While we continue to believe that such provisions are appropriate in many instances, companies preparing for an IPO should be aware of the consequences for director elections of a recent policy change implemented by Institutional Shareholder Services (ISS), the influential proxy advisory firm. For newly public companies, ISS now will generally recommend “vote against” or “withhold” for directors of a company that, prior to or in connection with its IPO, adopted bylaw or charter provisions that ISS considers adverse to shareholders’ rights. These include common anti-takeover protections, such as a classified board, supermajority thresholds to amend the charter or bylaws, limitations on shareholders’ right to amend the charter or bylaws and dual-class shares. The policy was announced in November 2015, so the recently completed 2016 annual meeting season was the first time that the policy was applied to newly public companies.

We examined a sample of large companies that went public in 2015 and held their first public company annual meetings in 2016. In each case, ISS recommended against the directors that were on the board at the time of the IPO if the company had adopted anti-takeover provisions such as those listed above. What was the impact of the negative recommendation? The actual voting results varied widely depending on the nature of the companies’ shareholder base. Those with significant insider, venture capital or private equity shareholder bases saw minimal impact, while others’ directors received anywhere from 10% to 20% negative votes.

Should IPO companies care? Many IPO companies may not even be aware of the proxy advisory firms or their voting recommendations. The recommendations are not made public and generally are available only to investors who subscribe. They do, however, often have a significant impact on institutional investors’ votes.

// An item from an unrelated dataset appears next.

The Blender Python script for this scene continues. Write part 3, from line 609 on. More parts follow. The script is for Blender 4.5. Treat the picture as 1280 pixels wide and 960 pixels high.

Companies with concentrated shareholder bases such as those mentioned above may not care in the short term. However, ISS may continue recommending against directors every year until the provisions are put up for vote or removed, which could bring this into focus for companies as their friendly shareholders sell down. Companies with directors who sit on other public company boards and are concerned about the reputational impact of a “vote against” recommendation may also be more attuned to this topic. And, as was true even before the new policy was adopted, companies that are being spun out of other large public companies at IPO may be required by their parents to adhere to corporate governance “best practices,” rather than adopt the anti-takeover provisions that ISS and many institutional investors have been criticizing IPO companies (and their advisors) for adopting.

An IPO company that nonetheless wants to have such protections but mitigate the potential for adverse director recommendations can put its anti-takeover provisions to a vote within three years of the IPO (per the ISS policy). IPO companies should strongly consider putting these measures to a vote quickly, when their pre-IPO shareholders still hold a large position and will presumably be supportive.

ISS is not the only corporate governance watchdog taking action in this area. T. Rowe Price, not only a large shareholder but also an influential shareholder on corporate governance matters, has recently adopted a policy of voting against directors sitting on the nominating and governance committees of companies with dual-class shares. While most companies with dual-class share structures have a majority of their votes held by a controlling shareholder (and therefore their directors are assured of reelection), this nevertheless brings into focus the fact that not only proxy advisory firms and pension funds, but also some mainstream mutual funds, are beginning to use director elections to advance a corporate governance agenda.

We expect that law firms and investment banks will continue to recommend use of classified boards and dual-class structures to their IPO clients where appropriate, but would recommend that IPO clients pay more attention to management and director education on this topic and consider submitting such provisions to a post-IPO shareholder vote.